Raw records
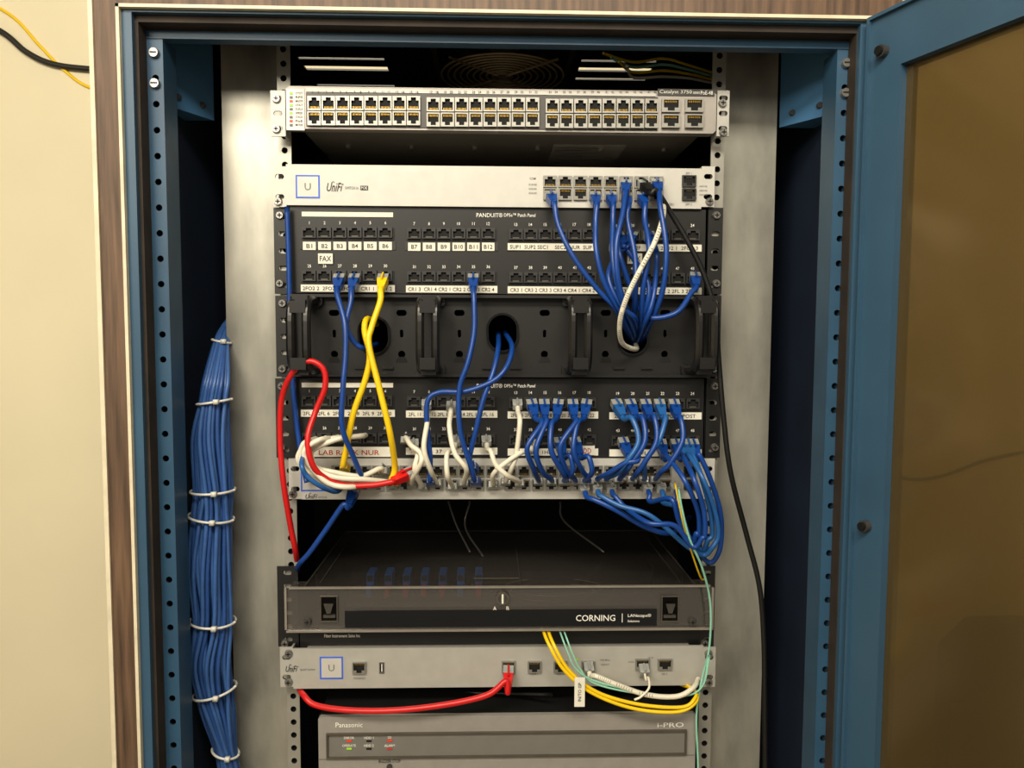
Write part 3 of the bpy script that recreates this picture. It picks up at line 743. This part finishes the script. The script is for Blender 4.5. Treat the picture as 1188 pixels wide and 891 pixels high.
cable(B,[(549,321),(550,350),(550,385,-.045),(543,420,-.05),(533,452,-.05),(534,500,-.05),(546,540,-.045),(553,562,-.01)],pe=True,label='blue patch cord hanging from upper patch panel to switch')
cable(B,[(578,386,.03),(578,404,-.02),(572,432,-.04),(560,466,-.045),(552,500,-.045),(545,530,-.04),(550,546,-.01)],ps=False,pe=True,label='blue patch cord emerging from pass-through hole')
cable(B,[(586,386,.03),(594,402,-.02),(588,425,-.04),(572,442,-.045),(540,454,-.045),(510,455,-.04),(496,466,-.04),(496,500,-.04),(499,530,-.04),(501,562,-.01)],ps=False,pe=True,label='blue patch cord curving from pass-through hole to switch')
cable('cab_red',[(480,546,-.03),(455,559,-.05),(430,563,-.05),(395,562,-.05),(366,545,-.06),(357,510,-.06),(366,478,-.05),(377,450,-.05),(375,428,-.05),(358,419,-.05),(340,432,-.045),(327,462,-.035),(325,510,-.03),(329,560,-.03),(337,610,-.02),(343,640,-.01),(345,660,.02)],r=.0030,d0=(-.8,-.5,-.35),label='red patch cord looping up beside the rack and down')
cable('cab_red',[(590,774,-.016),(587,790,-.04),(566,806,-.045),(520,817,-.045),(460,824,-.045),(405,824,-.04),(366,818,-.03),(352,806,-.02),(346,797,.01)],r=.0032,label='red patch cord leaving the gateway and sweeping sideways')
# white loops lower left: arching cords around the label strip
WLp=[(366,509,346,531,563,404,563),(378,508,350,533,555,420,562),(392,507,353,528,560,436,563),(408,506,358,529,549,448,548),(424,505,362,531,553,458,563)]
for i,(sx_,sy_,lx,ly,by_,ex,ey) in enumerate(WLp):
    d_=-.044-.007*(i%3)
    cable(W,[(sx_,sy_,-.008),(sx_-6,sy_+2,-.035),((sx_+lx)/2-2,sy_+4,d_),(lx+2,ly-9,d_),(lx,ly+2,d_),(lx+7,ly+14,d_),(lx+28,by_,d_),((lx+ex)/2+14,by_+4,d_+.006),(ex,ey,-.012)],ps=False,pe=True,clear=True,r=.0028,jit=1.2,label='white patch cord looping from patch panel to switch',group='white looped patch cords')
cable(LB,[(358,518,-.01),(350,536,-.07),(356,552,-.075),(374,565,-.07),(392,570,-.05),(410,563,-.01)],ps=False,pe=True,r=.0025,label='light blue patch cord in tight loop')
cable(B,[(412,566,-.012),(398,586,-.04),(380,612,-.035),(360,640,-.03),(347,655,-.02),(344,664,.02)],label='blue patch cord slanting down from the switch')
for pts in [
 [(480,512),(484,528),(482,545,-.045),(492,566,-.01)],
 [(495,466),(496,490),(492,520,-.05),(500,545,-.045),(508,562,-.01)],
 [(524,468),(521,495),(527,525,-.05),(540,545,-.05),(538,562,-.01)],
 [(530,508),(518,528),(520,550,-.045),(526,566,-.01)],
 [(600,466),(603,490),(600,525,-.04),(594,542,-.04),(586,560,-.01)],
 [(618,512),(604,524),(586,538,-.045),(573,550,-.04),(572,564,-.01)],
 [(564,508),(570,524),(576,540,-.045),(590,553,-.045),(604,562,-.01)],
 [(470,512),(478,516),(488,526,-.045),(489,538,-.05),(480,552,-.04),(478,563,-.01)],
]: cable(W,pts,pe=True,clear=True,r=.0027,jit=1,label='white patch cord between patch panel and switch',group='white patch cords')
gb='blue patch cords from lower patch panel to switch'; lb='blue patch cord dropping from patch panel to switch'
G1=[(616,(628,490),(614,520),(616,545),625),(631,(636,492),(622,522),(628,548),641),(648,(642,492),(640,525),(652,548),657),(664,(668,490),(652,520),(655,545),668),(681,(672,492),(664,520),(672,545),684)]
for x0,a_,b_,c_,x1 in G1:
    cable(B,[(x0,466),(a_[0],a_[1],-.045),(b_[0],b_[1],-.055),(c_[0],c_[1],-.045),(x1,560,-.01)],pe=True,cend=True,label=lb,group=gb,r=.0029,jit=2.5)
for x0,xm,x1 in((648,660,652),(666,684,676)):
    cable(B,[(x0,510),(xm,528,-.045),(xm+4,546,-.045),(x1,560,-.01)],pe=True,cend=True,label=lb,group=gb,r=.0028,jit=2)
G2=[(714,738,742,700),(730,752,748,716),(748,764,760,732),(764,776,764,746),(781,796,790,758),(722,744,738,690)]
for i,(x0,xa,xb,x1) in enumerate(G2):
    cable(B if i%3 else LB,[(x0,466 if i<5 else 510),(xa-6,485 if i<5 else 522,-.045),(xb,512 if i<5 else 532,-.055),(xb-14,536,-.055),((xb+x1)/2-6,548,-.045),(x1,558,-.01)],pe=True,cend=True,label=lb,group=gb,r=.0029,jit=2.5)
# lower right loops
gl='blue cords looping below the switch'; ll='blue patch cord hanging in a loop beneath the switch'
LP=[(803,838,652,802,628,782,-.03,B,0),(797,826,638,794,616,766,-.05,LB,0),(766,812,628,788,604,750,-.065,B,0),(790,832,645,796,634,692,-.055,LB,1),(783,819,634,784,610,708,-.075,B,1)]
for i,(sx_,rx_,by_,bx_,my_,ex_,dd,mt_,cr) in enumerate(LP):
    pts=[(sx_,512,-.01),(sx_+8,528,-.04),(sx_+ (rx_-sx_)*.6,556,dd-.01),(rx_-2,592,dd-.005),(rx_,620,dd),(rx_-5,by_-10,dd),((rx_+bx_)/2+3,by_,dd+.005),(bx_,my_,dd)]
    if cr: pts+=[((bx_*.6+ex_*.4),608-(i%2)*10,dd),((bx_*.25+ex_*.75),590-(i%2)*4,-.045),(ex_+6,576,-.035),(ex_,563,-.012)]
    else: pts+=[(bx_-10,my_-26,dd),(ex_+4,582,-.035),(ex_,563,-.012)]
    cable(mt_,pts,pe=True,cend=True,label=ll,group=gl,r=.0027,jit=1.2)
cable(B,[(676,563,-.012),(690,580,-.035),(715,592,-.04),(750,612,-.035),(780,618,-.02),(800,600,.08)],clear=True,label='blue cord running back beneath the switch')
# fibres
cable('cab_teal',[(787,566,-.08),(791,590,-.08),(800,625,-.075),(815,660,-.06),(824,700,-.045),(823,750,-.04),(814,790,-.035),(808,830,-.036),(810,890,-.036),(810,950,-.036)],ps=False,r=.0012,label='thin teal fibre cord hanging down the rack',tagname='fibre_cable')
cable('cab_yellow',[(783,560,-.075),(789,590,-.078),(796,620,-.07),(812,668,-.045),(818,672,-.02)],ps=False,r=.0009,label='thin yellow fibre cord hanging beneath switch',tagname='fibre_cable')
for o in(0,5):
    cable('cab_teal',[(648+o,728,-.02),(653+o,742,-.04),(660+o,760,-.045),(668+o,776,-.045),(690,790+o*.6,-.045),(740,802+o*.5,-.045),(790,808,-.04),(815,796,-.04),(822+o*.3,760,-.04)],ps=False,r=.0010,label='thin teal fibre cord under the enclosure',tagname='fibre_cable')
for o in(0,5.5):
    cable(Y,[(629+o,728,-.02),(637+o,748,-.045),(655+o,778,-.05),(687+o,804-o*.2,-.05),(735+o,822-o*.9,-.05),(785+o,826-o*1.0,-.05),(807-o*.2,815-o*.8,-.045),(806,801,-.03),(790,794-o*.4,.0)],ps=False,r=.0019,label='thin yellow fibre cord drooping beneath the gateway',group='yellow fibre cords',tagname='fibre_cable')
cable(W,[(682,770,-.016),(690,784,-.04),(715,794,-.045),(750,806,-.045),(785,808,-.045),(804,798,-.04),(810,788,-.02)],r=.0027,prn=(.15,.6),label='white patch cord leaving the gateway',clear=True)
cable(W,[(746,772,-.016),(752,786,-.035),(753,798,-.045),(744,808,-.05),(736,812,-.05)],r=.0012,label='thin white fibre cord plugged into the gateway',tagname='fibre_cable',clear=True)
cable('cab_black',[(640,806,-.02),(560,804,.02),(460,804,.03),(380,808,.03)],ps=False,r=.002,label='black cable behind the gateway gap')
for pts in([(520,582,.06),(530,610,.07),(545,640,.08)],[(545,582,.05),(540,612,.06),(560,645,.08)],[(650,582,.05),(655,605,.06),(700,640,.08)]):
    cable('chassis',pts,ps=False,r=.0012,label='thin dark cable hanging behind the switch')
t=root('cable_tag',P(672,803,-.06),'white paper flag tag on a cable','tag')
m=MB(); m.bp(666.5,786,678.5,820,-.056,-.0555,'paper')
p=P(672.5,803,-.0565)
T=tmesh('IN/TO ISP'); v,f,a0,a1,b0_,b1_=T; sc=.020/(a1-a0)
m.add([(p.x-(b-(b0_+b1_)/2)*sc,-.0565,p.z+(q-(a0+a1)/2)*sc) for q,b in v],f,'ink'); m.obj('paper_flag',t)
for i,c_ in enumerate((Y,'cab_teal',Y,W)):
    cable(c_,[(700+i*9,62+i*5,.02),(735,72+i*6,.06),(770,68+i*7,.08),(800,76+i*5,.09),(826,84+i*4,.1)],ps=False,r=.0016,label='thin cord draped under the cabinet roof')
# bundle
keys=[(330,296,.2,.062),(358,280,.2,.062),(378,264,.22,.056),(396,257,.32,.028),(440,252,.64,.0),(466,249,.74,-.002),(510,245,.98,-.004),(569,247,.98,-.006),(600,245,1.0,-.006),(660,243,1.1,-.008),(720,247,1.02,-.006),(765,244,1.1,-.006),(801,249,.98,-.002),(830,254,.85,0),(868,261,.55,.003),(890,265,.5,.005),(940,272,.5,.005),(1000,277,.5,.005)]
nB=52
for i in range(nB):
    rr=math.sqrt((i+.5)/nB); an=i*2.39996; pts=[]
    ph=random.uniform(0,6.28)
    for j,(py,px,s_,yy) in enumerate(keys):
        an2=an+math.sin(j*.9+ph)*.3
        k=(yy-CAM.y)/F
        p=P(px,py,yy); pts.append(p+Vector((rr*s_*21.5*k*math.cos(an2),rr*s_*19*k*math.sin(an2),0)))
    m=MB(); m.tube(crom(pts,5),.0024,'cab_bundle' if i%3 else 'cab_bundle_dark',7)
    m.obj('network_cable',None,True,label='blue cable in thick vertical bundle held by ties',category='cable',group='blue cables in tied bundle')
def interp(py):
    for a_,b_ in zip(keys,keys[1:]):
        if a_[0]<=py<=b_[0]:
            t=(py-a_[0])/(b_[0]-a_[0]); return [a_[q]+(b_[q]-a_[q])*t for q in range(4)]
for py,tl in((396,-.2),(466,.15),(569,.02),(600,-.15),(720,-.08),(801,.2),(872,-.3)):
    _,px,s_,yy=interp(py); c=P(px,py,yy); k=(yy-CAM.y)/F; rx=s_*21.5*k+.0032
    pts=[c+Vector((rx*math.cos(q),(rx*.95)*math.sin(q),rx*math.cos(q)*tl)) for q in [2*math.pi*w/28 for w in range(29)]]
    m=MB(); m.tube(pts,.0014,'tie',6)
    m.box(c.x+rx*.3,c.x+rx*.3+.005,c.y-rx-.002,c.y-rx+.003,c.z-.002+tl*rx*.3,c.z+.003+tl*rx*.3,'tie')
    m.obj('cable_tie',None,True,label='white plastic zip tie around the blue cable bundle',category='cable tie',group='zip ties on the bundle')
# wall cables
cable('cab_black',[(-60,10,.6145),(0,36,.6145),(30,60,.6145),(60,74,.6145),(103,80,.6145),(180,84,.6145)],ps=False,r=.0055,label='thick black cable running along the wall')
cable(Y,[(-60,-20,.6175),(10,16,.6175),(45,52,.6175),(75,82,.6175),(110,103,.6175),(180,108,.6175)],ps=False,r=.0028,label='thin yellow cable running along the wall')
cable('cab_black',[(1010,545,.6165),(1060,556,.6165),(1100,550,.6165),(1150,532,.6165),(1230,520,.6165),(1300,524,.6165)],ps=False,r=.0032,label='added dark cable standing in for a reflection in the smoked door')  # added cord on the wall, in place of a cable reflected in the pane
# added chair, stands in for a dim reflection in the door pane
ch=root('reflection_chair',(.98,.25,0),'added black chair standing in for a reflection in the door','chair')
MB().box(.80,1.26,.02,.46,.46,.52,'chair_black',.02).obj('seat',ch)
MB().box(.82,1.24,.46,.50,.62,1.04,'chair_black',.05).obj('backrest',ch)
for xx in(.82,1.21):
    MB().box(xx,xx+.03,.455,.485,0,.9,'chassis').obj('leg',ch); MB().box(xx,xx+.03,.03,.06,0,.46,'chassis').obj('leg',ch)
    MB().box(xx-.01,xx+.04,.06,.455,.70,.73,'chair_black').obj('armrest',ch)
# ------------------------------------------------------------ light
def area(loc,target,sx,sy,pw,c):
    d=bpy.data.lights.new('lamp','AREA'); d.shape='RECTANGLE'; d.size=sx; d.size_y=sy; d.energy=pw; d.color=c
    o=bpy.data.objects.new('area_light',d); scene.collection.objects.link(o); o.location=loc
    o.rotation_euler=(Vector(target)-Vector(loc)).to_track_quat('-Z','Y').to_euler(); return o
area((-.15,-1.35,2.62),(0,0,1.3),1.3,.35,40,(1,.91,.74))
area((-1.2,-2.2,2.4),(-.6,.6,1.3),1.2,.4,26,(1,.90,.72))
w=bpy.data.worlds.new('World'); scene.world=w; w.use_nodes=True
w.node_tree.nodes['Background'].inputs[0].default_value=(1,.9,.74,1); w.node_tree.nodes['Background'].inputs[1].default_value=.28
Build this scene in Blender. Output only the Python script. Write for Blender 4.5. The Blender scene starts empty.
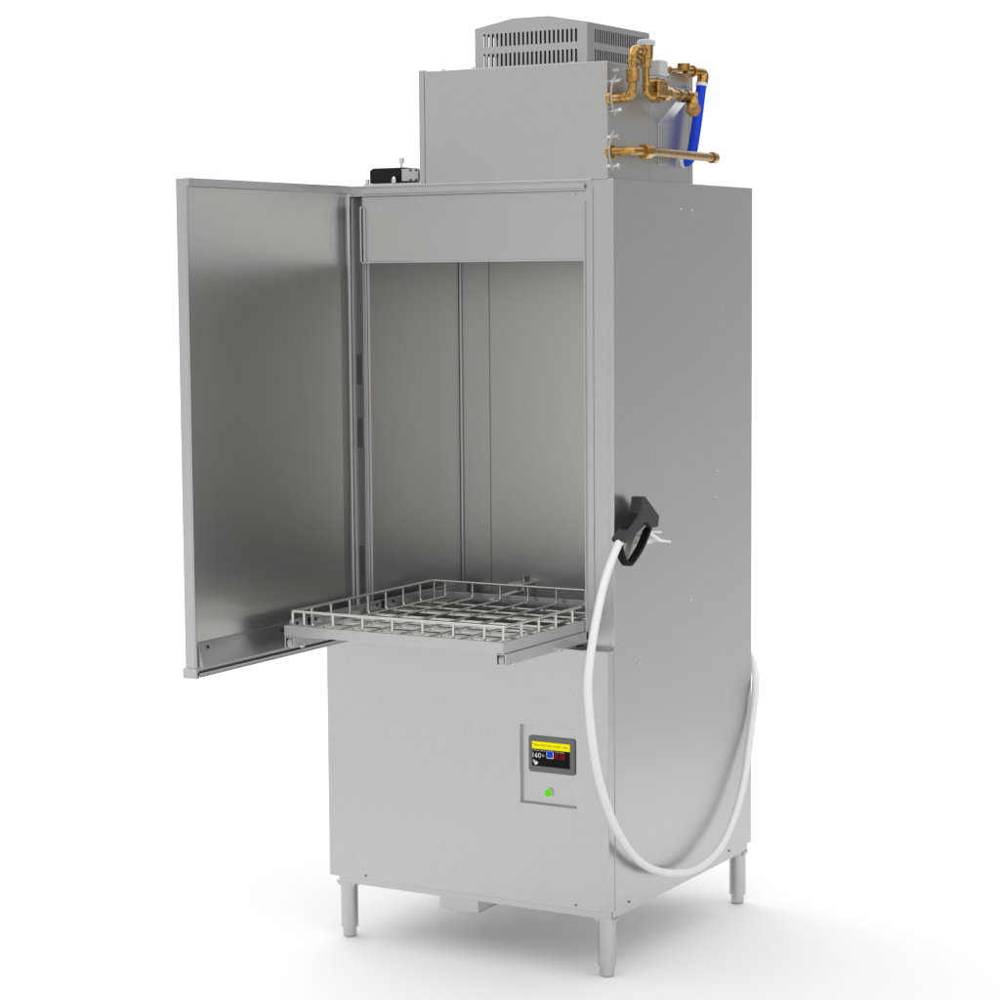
import bpy, bmesh, math, random
from mathutils import Vector, Matrix
random.seed(4)
C = bpy.context.scene
COL = C.collection

# ---------------------------------------------------------------- camera
cam_d = bpy.data.cameras.new('camera')
cam = bpy.data.objects.new('camera', cam_d)
COL.objects.link(cam)
cam_d.sensor_width = 36.0
cam_d.lens = 2379.52 / 1000 * 36.0
cam_d.clip_end = 200
yaw, pitch, roll = math.radians(29.942), math.radians(5.3514), math.radians(-0.4578)
d = Vector((-math.sin(yaw) * math.cos(pitch), math.cos(yaw) * math.cos(pitch), -math.sin(pitch)))
r = Vector((math.cos(yaw), math.sin(yaw), 0))
u = r.cross(d)
r, u = r * math.cos(roll) + u * math.sin(roll), u * math.cos(roll) - r * math.sin(roll)
cam.matrix_world = Matrix(((r.x, u.x, -d.x, 2.2945), (r.y, u.y, -d.y, -4.468), (r.z, u.z, -d.z, 1.5094), (0, 0, 0, 1)))
C.camera = cam

# ---------------------------------------------------------------- studio surroundings: white backdrop behind, dimmer room elsewhere
W = bpy.data.worlds.new('World')
C.world = W
W.use_nodes = True
wn, wl = W.node_tree.nodes, W.node_tree.links
bg = wn['Background']
tc = wn.new('ShaderNodeTexCoord')


def lobe(direction, lo, hi, a, b):
    n = wn.new('ShaderNodeVectorMath'); n.operation = 'DOT_PRODUCT'
    wl.new(tc.outputs['Generated'], n.inputs[0])
    n.inputs[1].default_value = Vector(direction).normalized()
    m = wn.new('ShaderNodeMapRange'); m.interpolation_type = 'SMOOTHSTEP'
    wl.new(n.outputs['Value'], m.inputs['Value'])
    m.inputs['From Min'].default_value = lo; m.inputs['From Max'].default_value = hi
    m.inputs['To Min'].default_value = a; m.inputs['To Max'].default_value = b
    return m.outputs['Result']


def wmath(op, a, b):
    n = wn.new('ShaderNodeMath'); n.operation = op
    for i, v in enumerate((a, b)):
        if isinstance(v, (int, float)): n.inputs[i].default_value = v
        else: wl.new(v, n.inputs[i])
    return n.outputs[0]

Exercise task
Taking the material above, give again exactly the lines from the one holding "Build this scene" through the one holding "COL = C.collection", with both ends and without pictures.

Final result
Build this scene in Blender. Output only the Python script. Write for Blender 4.5. The Blender scene starts empty.
import bpy, bmesh, math, random
from mathutils import Vector, Matrix
random.seed(4)
C = bpy.context.scene
COL = C.collection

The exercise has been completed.